SET EXERCISE: Below are the entries; state how many of their lines contain the string "that", and nothing more.
========
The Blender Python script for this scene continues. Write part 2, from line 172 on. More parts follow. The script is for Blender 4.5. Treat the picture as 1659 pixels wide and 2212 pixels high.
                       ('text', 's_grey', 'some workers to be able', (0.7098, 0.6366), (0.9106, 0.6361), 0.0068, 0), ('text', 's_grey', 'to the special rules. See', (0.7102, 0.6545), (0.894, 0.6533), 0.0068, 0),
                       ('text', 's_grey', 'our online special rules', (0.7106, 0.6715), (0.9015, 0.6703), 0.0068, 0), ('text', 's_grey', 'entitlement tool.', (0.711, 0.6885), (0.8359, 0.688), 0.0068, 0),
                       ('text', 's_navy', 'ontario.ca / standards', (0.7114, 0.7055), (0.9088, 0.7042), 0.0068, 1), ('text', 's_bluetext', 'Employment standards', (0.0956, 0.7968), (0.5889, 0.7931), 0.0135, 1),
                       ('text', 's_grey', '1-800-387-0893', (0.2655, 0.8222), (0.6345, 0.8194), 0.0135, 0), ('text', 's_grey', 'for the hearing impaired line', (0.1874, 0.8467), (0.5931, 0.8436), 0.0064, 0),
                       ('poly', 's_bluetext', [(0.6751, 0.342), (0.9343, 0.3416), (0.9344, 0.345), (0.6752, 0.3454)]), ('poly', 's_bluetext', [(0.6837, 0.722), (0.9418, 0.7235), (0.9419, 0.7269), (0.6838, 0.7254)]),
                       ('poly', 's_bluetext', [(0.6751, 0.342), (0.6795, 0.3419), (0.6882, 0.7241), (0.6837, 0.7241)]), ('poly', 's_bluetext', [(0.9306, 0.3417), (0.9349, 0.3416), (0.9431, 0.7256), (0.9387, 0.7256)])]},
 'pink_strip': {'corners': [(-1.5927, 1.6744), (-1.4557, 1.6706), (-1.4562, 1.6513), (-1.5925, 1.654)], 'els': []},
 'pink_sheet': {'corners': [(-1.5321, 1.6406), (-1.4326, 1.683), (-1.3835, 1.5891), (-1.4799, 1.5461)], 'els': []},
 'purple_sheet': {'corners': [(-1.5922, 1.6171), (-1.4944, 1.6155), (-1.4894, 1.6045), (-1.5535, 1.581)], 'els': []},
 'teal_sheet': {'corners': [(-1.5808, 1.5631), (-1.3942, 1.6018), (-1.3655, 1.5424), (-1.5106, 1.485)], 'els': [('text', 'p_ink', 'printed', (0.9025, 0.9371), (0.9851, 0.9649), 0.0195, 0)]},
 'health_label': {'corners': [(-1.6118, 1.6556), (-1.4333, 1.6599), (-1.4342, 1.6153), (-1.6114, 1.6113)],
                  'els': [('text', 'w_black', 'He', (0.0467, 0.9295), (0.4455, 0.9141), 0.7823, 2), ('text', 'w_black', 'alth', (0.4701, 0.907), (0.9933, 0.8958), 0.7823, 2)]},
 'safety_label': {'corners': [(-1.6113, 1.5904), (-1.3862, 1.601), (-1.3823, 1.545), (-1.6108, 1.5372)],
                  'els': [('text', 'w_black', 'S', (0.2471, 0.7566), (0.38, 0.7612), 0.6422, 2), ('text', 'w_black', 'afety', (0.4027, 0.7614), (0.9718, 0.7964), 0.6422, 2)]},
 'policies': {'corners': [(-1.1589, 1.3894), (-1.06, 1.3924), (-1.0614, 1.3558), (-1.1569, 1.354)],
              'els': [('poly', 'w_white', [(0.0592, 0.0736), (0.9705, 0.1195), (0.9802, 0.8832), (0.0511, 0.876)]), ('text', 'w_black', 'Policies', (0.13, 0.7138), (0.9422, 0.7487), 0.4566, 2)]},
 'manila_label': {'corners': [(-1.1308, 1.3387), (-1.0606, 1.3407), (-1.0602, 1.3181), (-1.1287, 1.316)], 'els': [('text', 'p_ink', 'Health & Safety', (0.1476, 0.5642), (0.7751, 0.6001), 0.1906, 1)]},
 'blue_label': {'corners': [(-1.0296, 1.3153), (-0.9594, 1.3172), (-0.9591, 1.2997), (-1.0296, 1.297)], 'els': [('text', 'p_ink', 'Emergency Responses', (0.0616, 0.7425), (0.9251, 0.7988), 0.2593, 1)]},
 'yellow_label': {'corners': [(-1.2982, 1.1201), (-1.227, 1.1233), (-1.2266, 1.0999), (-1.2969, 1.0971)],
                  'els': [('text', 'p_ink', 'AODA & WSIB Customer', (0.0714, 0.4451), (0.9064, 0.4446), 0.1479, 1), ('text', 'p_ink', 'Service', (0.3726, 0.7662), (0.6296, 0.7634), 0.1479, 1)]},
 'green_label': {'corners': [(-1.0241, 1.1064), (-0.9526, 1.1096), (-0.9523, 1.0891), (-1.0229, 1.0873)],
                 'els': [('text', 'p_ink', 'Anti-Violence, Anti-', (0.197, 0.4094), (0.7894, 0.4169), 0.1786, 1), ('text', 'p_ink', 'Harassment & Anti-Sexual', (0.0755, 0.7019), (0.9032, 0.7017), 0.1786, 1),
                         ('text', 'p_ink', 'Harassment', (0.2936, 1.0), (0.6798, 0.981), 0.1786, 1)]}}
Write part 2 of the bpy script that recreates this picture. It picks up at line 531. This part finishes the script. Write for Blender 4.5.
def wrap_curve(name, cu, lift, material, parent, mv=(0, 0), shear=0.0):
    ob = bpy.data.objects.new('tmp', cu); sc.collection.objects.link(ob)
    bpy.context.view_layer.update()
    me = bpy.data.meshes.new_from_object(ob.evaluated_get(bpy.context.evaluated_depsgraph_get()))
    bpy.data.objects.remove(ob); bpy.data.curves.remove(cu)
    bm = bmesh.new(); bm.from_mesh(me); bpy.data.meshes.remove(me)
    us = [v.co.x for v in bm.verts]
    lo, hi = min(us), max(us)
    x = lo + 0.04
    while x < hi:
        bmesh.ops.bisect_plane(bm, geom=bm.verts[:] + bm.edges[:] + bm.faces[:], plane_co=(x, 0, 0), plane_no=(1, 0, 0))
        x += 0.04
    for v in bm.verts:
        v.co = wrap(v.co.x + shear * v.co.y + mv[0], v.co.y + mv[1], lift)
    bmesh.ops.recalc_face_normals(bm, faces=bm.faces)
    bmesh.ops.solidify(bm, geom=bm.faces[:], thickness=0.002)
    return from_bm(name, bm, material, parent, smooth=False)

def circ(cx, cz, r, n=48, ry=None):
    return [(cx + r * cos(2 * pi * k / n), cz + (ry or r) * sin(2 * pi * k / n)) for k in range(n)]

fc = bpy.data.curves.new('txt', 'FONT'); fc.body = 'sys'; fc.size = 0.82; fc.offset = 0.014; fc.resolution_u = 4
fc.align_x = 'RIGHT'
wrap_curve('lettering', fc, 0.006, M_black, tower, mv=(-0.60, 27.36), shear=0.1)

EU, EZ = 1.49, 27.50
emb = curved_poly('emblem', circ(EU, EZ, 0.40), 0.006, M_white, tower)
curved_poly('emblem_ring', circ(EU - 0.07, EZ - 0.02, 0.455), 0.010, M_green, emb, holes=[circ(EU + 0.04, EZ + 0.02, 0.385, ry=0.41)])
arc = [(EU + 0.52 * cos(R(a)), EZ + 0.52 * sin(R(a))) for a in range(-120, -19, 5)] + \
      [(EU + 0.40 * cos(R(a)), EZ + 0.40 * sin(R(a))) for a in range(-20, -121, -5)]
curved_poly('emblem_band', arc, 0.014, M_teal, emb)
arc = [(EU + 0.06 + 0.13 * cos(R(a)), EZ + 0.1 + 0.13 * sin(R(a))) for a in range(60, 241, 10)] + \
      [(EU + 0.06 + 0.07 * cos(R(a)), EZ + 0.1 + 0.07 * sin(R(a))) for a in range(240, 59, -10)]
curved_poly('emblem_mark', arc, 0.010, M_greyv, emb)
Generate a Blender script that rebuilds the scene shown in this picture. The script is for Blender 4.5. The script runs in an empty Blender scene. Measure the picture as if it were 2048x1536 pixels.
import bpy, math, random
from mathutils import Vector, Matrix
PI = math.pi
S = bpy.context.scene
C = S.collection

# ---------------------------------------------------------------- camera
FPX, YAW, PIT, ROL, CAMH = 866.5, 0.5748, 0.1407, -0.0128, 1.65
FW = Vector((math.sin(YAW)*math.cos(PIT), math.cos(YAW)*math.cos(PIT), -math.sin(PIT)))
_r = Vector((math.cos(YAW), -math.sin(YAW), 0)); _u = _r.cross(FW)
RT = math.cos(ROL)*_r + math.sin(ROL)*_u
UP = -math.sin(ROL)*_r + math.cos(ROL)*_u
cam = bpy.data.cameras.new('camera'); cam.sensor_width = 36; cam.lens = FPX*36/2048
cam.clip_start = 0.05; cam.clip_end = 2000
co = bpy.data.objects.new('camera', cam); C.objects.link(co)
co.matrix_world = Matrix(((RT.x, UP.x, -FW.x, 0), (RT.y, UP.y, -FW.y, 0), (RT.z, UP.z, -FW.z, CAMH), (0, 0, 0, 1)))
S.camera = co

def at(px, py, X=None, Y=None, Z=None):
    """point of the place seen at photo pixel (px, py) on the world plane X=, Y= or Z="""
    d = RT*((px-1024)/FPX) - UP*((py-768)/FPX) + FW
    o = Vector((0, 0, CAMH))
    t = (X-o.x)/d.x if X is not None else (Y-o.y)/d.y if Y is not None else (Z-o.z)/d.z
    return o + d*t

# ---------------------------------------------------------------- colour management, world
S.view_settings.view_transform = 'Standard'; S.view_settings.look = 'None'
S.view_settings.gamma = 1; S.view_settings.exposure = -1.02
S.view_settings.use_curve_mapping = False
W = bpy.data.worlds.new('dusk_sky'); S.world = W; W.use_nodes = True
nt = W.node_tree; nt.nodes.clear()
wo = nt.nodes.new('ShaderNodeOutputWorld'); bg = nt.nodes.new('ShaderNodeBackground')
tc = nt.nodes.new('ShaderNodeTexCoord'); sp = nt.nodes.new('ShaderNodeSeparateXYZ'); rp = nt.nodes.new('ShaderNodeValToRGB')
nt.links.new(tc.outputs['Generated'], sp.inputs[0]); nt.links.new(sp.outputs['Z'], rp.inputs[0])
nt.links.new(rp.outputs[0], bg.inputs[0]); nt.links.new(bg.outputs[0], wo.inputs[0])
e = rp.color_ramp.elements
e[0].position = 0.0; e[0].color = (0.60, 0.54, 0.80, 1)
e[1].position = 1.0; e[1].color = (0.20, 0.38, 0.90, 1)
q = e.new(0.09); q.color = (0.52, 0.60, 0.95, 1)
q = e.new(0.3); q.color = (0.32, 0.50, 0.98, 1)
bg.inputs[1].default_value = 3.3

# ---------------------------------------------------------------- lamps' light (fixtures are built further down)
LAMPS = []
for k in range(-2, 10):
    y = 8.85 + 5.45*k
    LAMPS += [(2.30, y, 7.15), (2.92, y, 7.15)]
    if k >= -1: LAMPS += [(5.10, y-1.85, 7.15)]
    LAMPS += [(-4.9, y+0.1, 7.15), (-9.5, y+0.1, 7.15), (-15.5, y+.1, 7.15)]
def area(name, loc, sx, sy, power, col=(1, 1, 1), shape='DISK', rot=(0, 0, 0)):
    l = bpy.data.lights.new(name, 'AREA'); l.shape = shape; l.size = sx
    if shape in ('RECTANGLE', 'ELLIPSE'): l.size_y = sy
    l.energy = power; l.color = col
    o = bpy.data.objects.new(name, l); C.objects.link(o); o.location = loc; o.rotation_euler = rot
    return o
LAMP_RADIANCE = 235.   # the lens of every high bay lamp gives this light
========
REPLY TO THE TASK: 2